Mas o próprio Mourão está longe de ser um consenso no governo. Conforme registra neste domingo a Folha, aliados de Bolsonaro escalaram militares para uma conversa franca com o general. É crescente o incômodo do Planalto com declarações do vice – que tem feito contrapontos e até críticas públicas a iniciativas do time escalado pelo presidente. Esses interlocutores querem arrancar dele um compromisso claro de alinhamento.

Fogo amigo à parte, Mourão monitorou atentamente o protagonismo que parte da imprensa lhe atribuiu no primeiro mês do governo e já agendou nova rodada de entrevistas.
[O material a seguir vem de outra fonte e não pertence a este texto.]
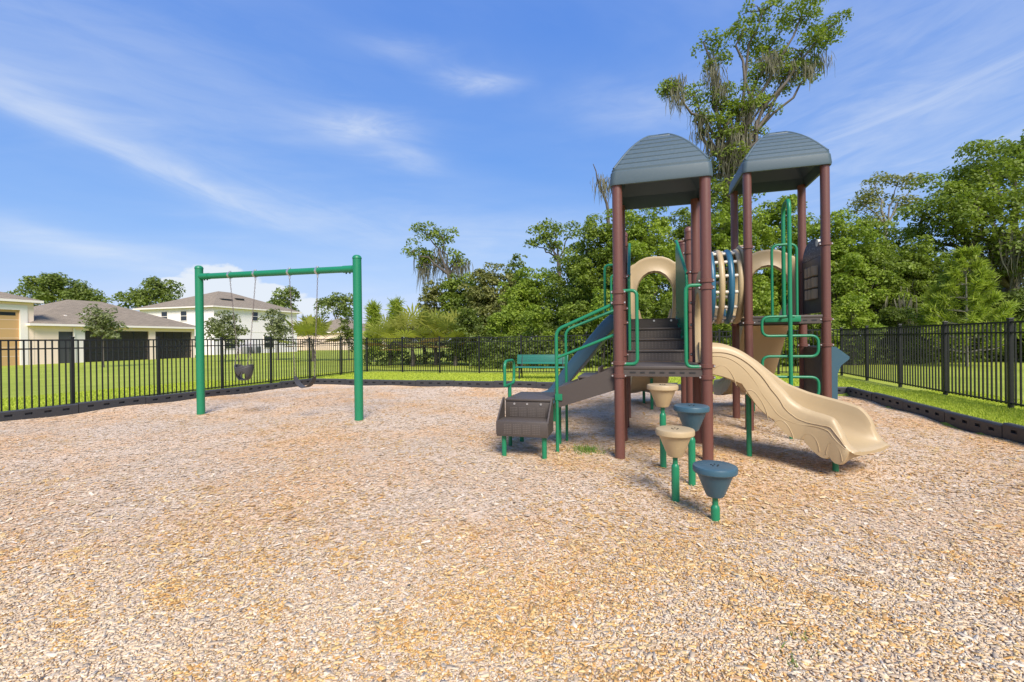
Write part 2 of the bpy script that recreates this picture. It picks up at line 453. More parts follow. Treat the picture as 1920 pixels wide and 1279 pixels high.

Na quinta, ele recebeu o jornal El País. Na próxima semana, falará à Bloomberg, ao Wall Street Journal e à RTP (Rádio e Televisão de Portugal). Na semana seguinte, dará depoimento à revista The Economist e à agência Reuters.

Boicotado pela família de Bolsonaro, Mourão se tornou o “queridinho” da grande mídia. Jeff Benício, do Blog Sala de TV (Portal Terra), foi um dos primeiros e elogiá-lo publicamente: “Enquanto o presidente Jair Bolsonaro evita a imprensa por acusá-la de ‘abordagem antiprofissional’, seu vice Hamilton Mourão dá show de carisma e comunicabilidade no trato com os repórteres (…). O general da reserva fez questão de atender a imprensa para esclarecer dúvidas a respeito de medidas do governo e, de quebra, tentar amenizar as polêmicas que ofuscam a gestão federal”.

Numa espécie de “recado” ao governo, Benício deu a entender que a publicidade de Mourão tende a aumentar: “Em um governo que abomina a imprensa tradicional e reage mal às críticas, Hamilton Mourão se tornou, quem diria, a figura mais sociável com os jornalistas que cobrem o Poder Executivo. Errou quem pensou que o vice falastrão teria um papel meramente decorativo em Brasília. A influência midiática do general cresce a cada dia”.

Outra jornalista a rasgar elogios para Mourão foi Mônica Bergamo, colunista da Folha. Segundo ela, “Mourão tem atendido todos os veículos com gentileza. Ele inclusive mandou instalar uma sala para os repórteres que cobrem a vice-presidência, com ar-condicionado, café, água e tomadas para que recarreguem computadores e celulares”.

A exemplo de Jeff Benício, Mônica passou um pito no governo: “A postura [de Mourão] é oposta à do entorno mais próximo de Jair Bolsonaro, que ataca quase diariamente a mídia crítica ao governo. Na quinta (31), por exemplo, Carlos Bolsonaro, filho do presidente, disse que ‘grande parte da imprensa’ mente, manipula e ‘cria discórdias que não existe (sic)’”.

Com tanta generosidade da grande mídia a Mourão, quem vai calar a voz do vice?